I don't mind, except that my mom comes home and makes me feel guilty about the fact that I am basically useless. I should go out and see my friends (what friends? They're all gone or going) like Jacqueline does (oh, she doesn't say that, but the comparison is there anyway. Embarrassing, really, to be compared to your little sister like that). If I don't go out and see my friends, I should at least clean my room, start sorting things, throwing things away, etc.

I only ever feel like cleaning my room, sorting things, throwing things away, etc., at one AM. I do, sometimes, then. But most of the time I just go to bed instead.

There's less than a month until I leave. My whole mindset is that this summer is endless, since I start so late, I've got plenty of time to prepare, but really, soon enough I'll realize that I don't. I don't even have a computer. Which is fine, I hate using laptops, and now that it's late August it's cooling down and this room with the desktop in it is no longer five hundred degrees.
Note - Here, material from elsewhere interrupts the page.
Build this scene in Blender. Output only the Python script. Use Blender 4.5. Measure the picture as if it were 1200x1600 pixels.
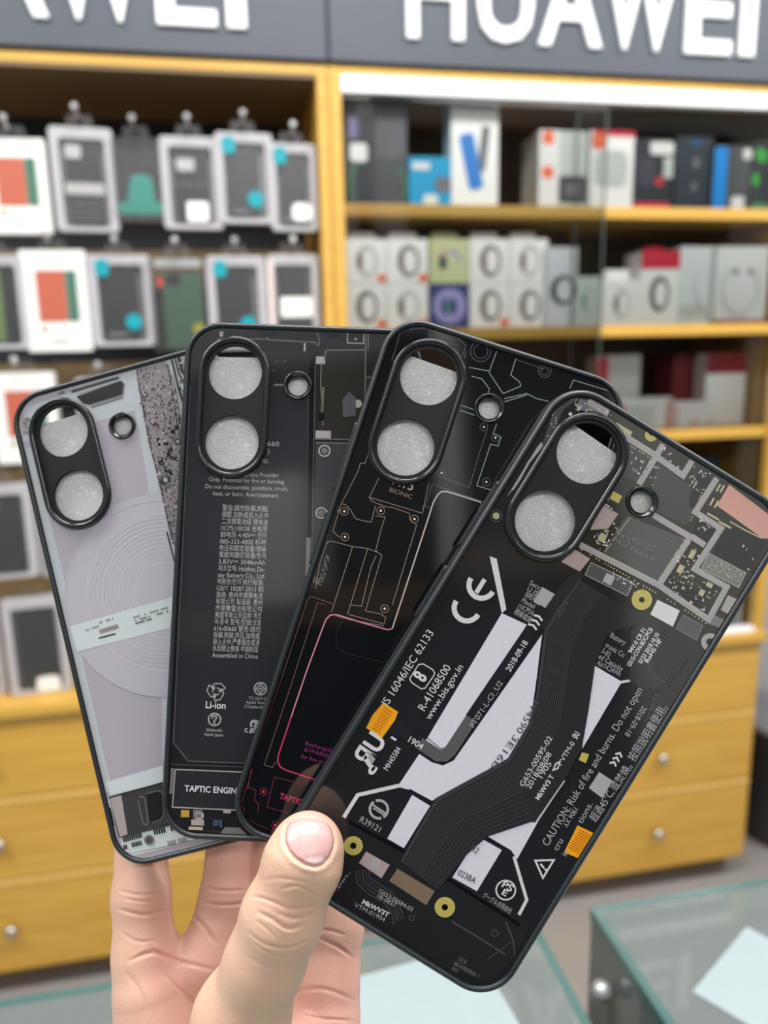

I kind of need one, though. A computer, I mean.
Also, bed linens and storage things and stuff.
Whenever I think about packing, all I think about packing is sweaters.
I don't really think about packing too often.

There is an unopened 40 in the back on my closet that I should either drink or throw away before my closet actually gets cleaned out and someone (my mom) finds it. (Would she find it?) I'm probably just going to throw it away; all my friends are going, going, gone. I don't want it, anyway.

I haven't really talked to any of my friends who are already at college, except for Lara. So I don't know how anyone but her is doing. She sounds like she's having a lot of fun. Does that make me wish I were going sooner?
A little bit.
Not too much.
It'll come soon enough, anyway.
Oh, boy.

My birthday's kind of soon-ish. Two weeks? How will I celebrate? With everyone that's still around. That's Glenn, and Jamila, and Emma, and Caritas, and Tim.
See, there are people I like that are still around.
Except, I haven't even seen them. Not everyone is gone yet and I've been wasting these days-where-people-are-still-around by seeing no one. And somehow I don't even care that much. I'm going to see Brittany today and I care about that, obviously, but the panic I felt before that everyone was going to leave and I wouldn't get to see them all is gone.
Thiviya says it's a defense mechanism. She's probably right.

But maybe, just maybe, I just like bumming around my house and riding my bike and not seeing anyone more than I'd previously realized.


Sunday, August 17, 2008

college prep

I.
today my mother and i went to century 21 (the bay ridge one, of course, which despite being smaller is vastly superior to its manhattan counterpart) to begin College Shopping in earnest.
an inventory of items now scattered (folded, or maybe not) across my bed:
seven shirts (three thermal), three sweaters, one dress, many pairs of socks (ankle- and knee-high) and tights, one pair pajama pants, sneakers, boots (fuzzy-lined, warm and comfy), a fall coat, a vest, a winter coat, one hat, one pair gloves, one scarf, a small backpack

II.
i'm not ready for this. i don't mean leaving for college; i mean sitting around here watching everybody else go.